Register Allocation

The purpose of register allocation is to determine which variable should be stored in which register. See Expression (Assembly), where we need to evaluate these variables.

  • Register allocation = the process of assigning registers to variables.
  • Memory allocation = the process of assigning memory addresses to variables.

The simplest solution is to greedily assign the available registers to each variable. However, it turns out that multiple variables can share the same register.

Consider the value a+b+c+d+e, which can be shared in a single register.

To determine whether a variable can be shared, we define the notion of liveness: a variable v is live at program point p if the value stored in v at p may be read from v sometime after executing p.

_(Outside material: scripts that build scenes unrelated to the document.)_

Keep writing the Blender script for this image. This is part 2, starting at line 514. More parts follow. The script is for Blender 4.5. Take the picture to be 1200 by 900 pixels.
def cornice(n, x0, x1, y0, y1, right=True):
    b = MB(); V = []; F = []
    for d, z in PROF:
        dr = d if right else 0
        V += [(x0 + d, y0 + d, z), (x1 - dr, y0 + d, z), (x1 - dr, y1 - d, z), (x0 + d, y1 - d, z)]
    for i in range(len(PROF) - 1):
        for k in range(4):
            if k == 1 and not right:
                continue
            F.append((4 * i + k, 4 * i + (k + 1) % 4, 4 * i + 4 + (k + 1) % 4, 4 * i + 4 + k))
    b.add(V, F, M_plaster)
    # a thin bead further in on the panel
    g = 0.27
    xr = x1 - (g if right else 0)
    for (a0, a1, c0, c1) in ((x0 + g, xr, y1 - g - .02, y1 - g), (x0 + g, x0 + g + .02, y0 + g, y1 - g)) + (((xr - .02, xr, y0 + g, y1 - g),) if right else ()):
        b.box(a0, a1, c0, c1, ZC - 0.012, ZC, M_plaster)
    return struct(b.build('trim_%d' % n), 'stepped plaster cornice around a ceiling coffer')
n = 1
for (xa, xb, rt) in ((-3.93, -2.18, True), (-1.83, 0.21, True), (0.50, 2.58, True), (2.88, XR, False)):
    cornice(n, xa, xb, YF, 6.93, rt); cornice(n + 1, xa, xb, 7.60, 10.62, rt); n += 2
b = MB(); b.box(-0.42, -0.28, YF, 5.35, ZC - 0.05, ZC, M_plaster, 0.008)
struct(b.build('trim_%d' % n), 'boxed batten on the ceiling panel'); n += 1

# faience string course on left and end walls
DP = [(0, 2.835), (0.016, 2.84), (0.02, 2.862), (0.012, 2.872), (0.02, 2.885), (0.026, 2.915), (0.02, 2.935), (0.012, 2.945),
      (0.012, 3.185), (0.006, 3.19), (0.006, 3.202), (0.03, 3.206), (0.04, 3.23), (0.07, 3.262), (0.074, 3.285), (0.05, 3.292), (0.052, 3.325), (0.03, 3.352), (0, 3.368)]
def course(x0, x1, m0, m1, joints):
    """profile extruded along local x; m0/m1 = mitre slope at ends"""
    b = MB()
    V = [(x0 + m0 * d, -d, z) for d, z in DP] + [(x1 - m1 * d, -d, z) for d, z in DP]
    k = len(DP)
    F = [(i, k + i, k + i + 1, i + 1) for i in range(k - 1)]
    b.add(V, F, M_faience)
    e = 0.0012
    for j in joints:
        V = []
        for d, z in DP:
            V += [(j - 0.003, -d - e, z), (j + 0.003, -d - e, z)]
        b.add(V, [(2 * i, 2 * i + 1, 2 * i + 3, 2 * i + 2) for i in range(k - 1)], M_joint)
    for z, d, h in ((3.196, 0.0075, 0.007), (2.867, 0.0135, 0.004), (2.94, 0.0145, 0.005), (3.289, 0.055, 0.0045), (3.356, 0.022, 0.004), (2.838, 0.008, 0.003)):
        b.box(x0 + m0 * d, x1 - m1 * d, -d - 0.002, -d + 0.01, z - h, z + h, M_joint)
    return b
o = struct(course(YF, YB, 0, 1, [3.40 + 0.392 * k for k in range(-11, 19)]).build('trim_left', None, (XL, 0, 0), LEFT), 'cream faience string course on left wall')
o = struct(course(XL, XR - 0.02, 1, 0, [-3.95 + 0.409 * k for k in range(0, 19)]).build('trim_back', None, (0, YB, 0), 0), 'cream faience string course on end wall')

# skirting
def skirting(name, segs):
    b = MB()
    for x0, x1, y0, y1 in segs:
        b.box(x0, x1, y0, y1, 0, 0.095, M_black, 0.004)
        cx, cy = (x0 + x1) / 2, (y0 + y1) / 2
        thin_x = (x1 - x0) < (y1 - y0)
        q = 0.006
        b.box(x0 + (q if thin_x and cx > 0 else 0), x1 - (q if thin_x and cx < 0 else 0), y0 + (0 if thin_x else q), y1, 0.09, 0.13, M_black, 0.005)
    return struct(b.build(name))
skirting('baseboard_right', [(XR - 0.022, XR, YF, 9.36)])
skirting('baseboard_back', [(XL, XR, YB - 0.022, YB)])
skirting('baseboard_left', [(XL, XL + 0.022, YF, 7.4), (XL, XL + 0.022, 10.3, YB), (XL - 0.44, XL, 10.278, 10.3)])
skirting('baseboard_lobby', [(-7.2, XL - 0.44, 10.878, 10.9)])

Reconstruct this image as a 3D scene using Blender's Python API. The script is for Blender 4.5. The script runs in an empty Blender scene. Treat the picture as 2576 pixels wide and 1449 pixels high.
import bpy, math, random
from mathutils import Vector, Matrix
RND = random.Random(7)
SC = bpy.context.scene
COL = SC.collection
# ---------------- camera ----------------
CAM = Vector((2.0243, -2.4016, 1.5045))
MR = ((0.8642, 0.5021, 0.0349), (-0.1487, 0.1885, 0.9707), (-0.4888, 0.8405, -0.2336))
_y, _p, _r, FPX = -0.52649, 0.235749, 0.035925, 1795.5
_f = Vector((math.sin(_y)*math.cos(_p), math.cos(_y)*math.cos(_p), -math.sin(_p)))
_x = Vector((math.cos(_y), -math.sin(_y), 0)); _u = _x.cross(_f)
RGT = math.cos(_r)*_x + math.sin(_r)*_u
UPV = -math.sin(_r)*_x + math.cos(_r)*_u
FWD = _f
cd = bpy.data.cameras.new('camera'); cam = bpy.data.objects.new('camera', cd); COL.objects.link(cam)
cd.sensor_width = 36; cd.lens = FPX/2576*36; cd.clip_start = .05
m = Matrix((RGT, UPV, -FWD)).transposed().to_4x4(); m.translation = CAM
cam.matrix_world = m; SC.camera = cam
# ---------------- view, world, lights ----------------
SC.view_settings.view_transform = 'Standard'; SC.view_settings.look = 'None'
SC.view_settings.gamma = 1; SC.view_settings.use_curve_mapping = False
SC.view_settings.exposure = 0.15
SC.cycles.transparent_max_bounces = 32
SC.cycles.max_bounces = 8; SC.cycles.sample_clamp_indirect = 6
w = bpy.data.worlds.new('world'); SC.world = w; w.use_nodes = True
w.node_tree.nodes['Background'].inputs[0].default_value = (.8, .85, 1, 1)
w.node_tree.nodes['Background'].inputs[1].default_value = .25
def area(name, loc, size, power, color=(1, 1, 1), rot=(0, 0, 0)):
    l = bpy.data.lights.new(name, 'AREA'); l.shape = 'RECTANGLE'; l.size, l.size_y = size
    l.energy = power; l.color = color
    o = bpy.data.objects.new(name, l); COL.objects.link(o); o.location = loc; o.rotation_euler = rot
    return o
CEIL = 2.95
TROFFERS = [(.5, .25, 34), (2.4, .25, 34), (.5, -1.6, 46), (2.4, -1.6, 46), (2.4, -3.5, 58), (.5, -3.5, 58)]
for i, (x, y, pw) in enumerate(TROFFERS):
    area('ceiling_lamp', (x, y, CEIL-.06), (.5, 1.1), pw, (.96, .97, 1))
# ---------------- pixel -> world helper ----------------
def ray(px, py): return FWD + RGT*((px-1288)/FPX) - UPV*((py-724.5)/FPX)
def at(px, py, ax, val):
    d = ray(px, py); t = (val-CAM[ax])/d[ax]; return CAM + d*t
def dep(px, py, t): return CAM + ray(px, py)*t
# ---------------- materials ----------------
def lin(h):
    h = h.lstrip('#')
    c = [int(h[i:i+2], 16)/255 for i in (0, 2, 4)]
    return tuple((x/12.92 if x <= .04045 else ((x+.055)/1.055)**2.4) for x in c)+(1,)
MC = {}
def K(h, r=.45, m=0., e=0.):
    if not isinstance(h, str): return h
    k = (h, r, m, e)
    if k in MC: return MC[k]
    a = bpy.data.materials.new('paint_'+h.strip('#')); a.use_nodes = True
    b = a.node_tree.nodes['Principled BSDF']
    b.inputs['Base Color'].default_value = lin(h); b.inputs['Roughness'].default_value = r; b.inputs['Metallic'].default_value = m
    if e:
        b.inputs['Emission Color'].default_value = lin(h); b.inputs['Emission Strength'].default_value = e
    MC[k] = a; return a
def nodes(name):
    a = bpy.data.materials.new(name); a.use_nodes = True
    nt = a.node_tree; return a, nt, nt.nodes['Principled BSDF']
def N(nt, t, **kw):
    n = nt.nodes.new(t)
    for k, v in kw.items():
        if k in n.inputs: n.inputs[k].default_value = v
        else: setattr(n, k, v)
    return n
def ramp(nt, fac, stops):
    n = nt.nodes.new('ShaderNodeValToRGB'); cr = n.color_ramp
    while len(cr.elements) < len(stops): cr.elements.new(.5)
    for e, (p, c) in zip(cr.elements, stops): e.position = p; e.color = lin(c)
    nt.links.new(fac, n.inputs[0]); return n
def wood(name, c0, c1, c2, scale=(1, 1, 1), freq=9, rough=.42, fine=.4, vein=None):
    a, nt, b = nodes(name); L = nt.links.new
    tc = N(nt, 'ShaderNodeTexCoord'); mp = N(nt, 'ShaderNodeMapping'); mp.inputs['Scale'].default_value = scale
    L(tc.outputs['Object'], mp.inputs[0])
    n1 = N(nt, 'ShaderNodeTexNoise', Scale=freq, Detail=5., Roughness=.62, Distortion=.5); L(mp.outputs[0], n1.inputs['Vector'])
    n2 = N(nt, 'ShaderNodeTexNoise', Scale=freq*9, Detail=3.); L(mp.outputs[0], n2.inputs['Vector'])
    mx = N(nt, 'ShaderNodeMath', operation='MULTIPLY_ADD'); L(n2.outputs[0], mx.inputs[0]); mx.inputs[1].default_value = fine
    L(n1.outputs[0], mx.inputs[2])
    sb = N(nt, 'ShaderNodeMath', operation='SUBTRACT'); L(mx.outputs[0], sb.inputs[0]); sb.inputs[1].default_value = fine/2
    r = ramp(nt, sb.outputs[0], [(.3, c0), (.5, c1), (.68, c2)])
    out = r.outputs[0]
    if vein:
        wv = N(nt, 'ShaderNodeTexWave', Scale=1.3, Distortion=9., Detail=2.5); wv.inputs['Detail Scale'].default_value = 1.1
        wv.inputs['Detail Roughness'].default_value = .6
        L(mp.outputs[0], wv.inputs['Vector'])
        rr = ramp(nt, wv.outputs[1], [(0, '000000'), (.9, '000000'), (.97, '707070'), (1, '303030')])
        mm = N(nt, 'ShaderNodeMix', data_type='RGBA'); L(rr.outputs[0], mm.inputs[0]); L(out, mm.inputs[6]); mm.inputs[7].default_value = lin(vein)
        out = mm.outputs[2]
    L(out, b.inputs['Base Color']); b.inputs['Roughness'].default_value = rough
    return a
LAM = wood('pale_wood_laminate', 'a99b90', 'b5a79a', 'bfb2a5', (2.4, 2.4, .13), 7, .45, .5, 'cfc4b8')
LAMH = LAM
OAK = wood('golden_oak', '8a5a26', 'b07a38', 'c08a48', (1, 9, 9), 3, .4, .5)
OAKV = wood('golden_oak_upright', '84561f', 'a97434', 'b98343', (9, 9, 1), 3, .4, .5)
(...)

In a sequence of instructions, a program point is the location in between any two consecutive instructions. In the example below, at the point just after the first line, variable t1 is live because its value will be read in the third line.

t1 := a*b
t2 := c*d
t3 := t1 + t2

Given a variable v, the live range of v is the set of all program points p at which v is live. Then two variables can share the same registers if their live ranges are disjoint, A variable can be dead for one of two reasons:

  1. There are no reads of the variable after the current program point.
  2. It will be overwritten before it is read.

Exercise: Write the set of variables that are live at each point. Include only the temporary variables whose names start with t.

t1 := a * b
	// live set : { t1 }
t2 := c * d
	// live set : { t1, t2 }
t3 := t1 + t2
	// live set : { t3 }
t4 := e * f
	// live set : { t3, t4 }
t5 := t3 - t4
	// live set : { t5, t3 }
g := t3 + t5
	// live set : { }

Using these life sets, we can summarize the information in an Interference Graph.

A valid register allocation corresponds to a colouring of the interference graph. A graph colouring is an assignment of colours to the vertices of a graph such that every edge connects two vertices with different colours.

For the example above, we have the following Interference Graph, so a valid graph colouring would be assigning t1, t3 to Reg(1), and assigning t2, t4, t5 to Reg(2).

ECE222

Most programs have more variables than registers. Therefore, we keep the most frequently used variables in registers, and the rest are placed in memory. We use loads and stores to move variables between registers and memory.

The process of putting less frequently used variables into memory is called spilling registers.